There are many ways to measure the extent of the credit crunch.
You can compare interest rates -- current and historical -- on safe Treasury bonds and risky high yield bonds. You can poll senior loan officers at big banks, as the Fed does on a regular basis. If loan officers are tightening up and cutting back, you can bet credit is harder to get. Checking the difference in price between jumbo and regular loans is another important indicator.
My favorite new indicator of credit conditions is the "career decision" metric.
I'm told that, when pitched a new product, buyers are asking Wall Street bond salesmen a new question: "Am I making a career decision here?"
In other words, is this investment something I can defend to my boss if it goes bust. Wrightson ICAP's Lou Crandall says that, after Bear Stearns, events in the market that were thought to be highly improbable are now considered merely unlikely.

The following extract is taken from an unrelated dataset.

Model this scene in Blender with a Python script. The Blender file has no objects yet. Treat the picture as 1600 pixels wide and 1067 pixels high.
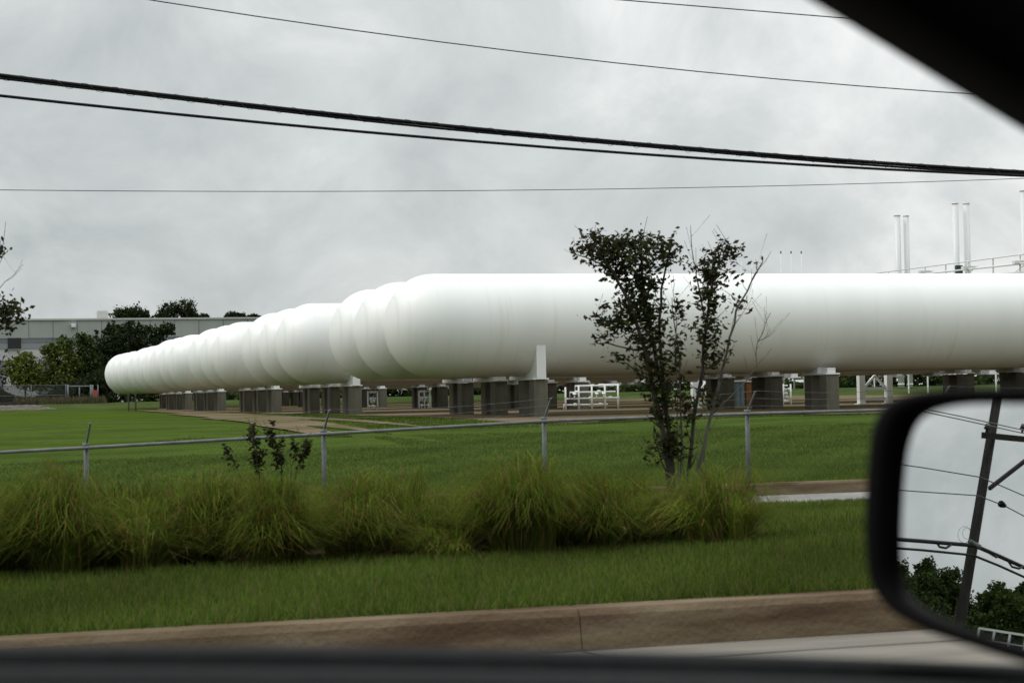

In such an environment, buyers are bewaring. They don't want to hold anything remotely risky lest they lose money AND their jobs. Loans with collateral are in. Unsecured loans to anyone, including big banks, are out.
That helps explain why the Libor rate is under pressure. For more on Libor see this link. The Fed announced today it is pumping lots of cash into Europe and the US in a bid to bring down Libor, a key interbank lending rate.
That might help a bit, but not much in a market where any unsecured loan may be a career decision.
As Crandall says, the desire to stay employed "explains an awful lot in almost any part of the economy.”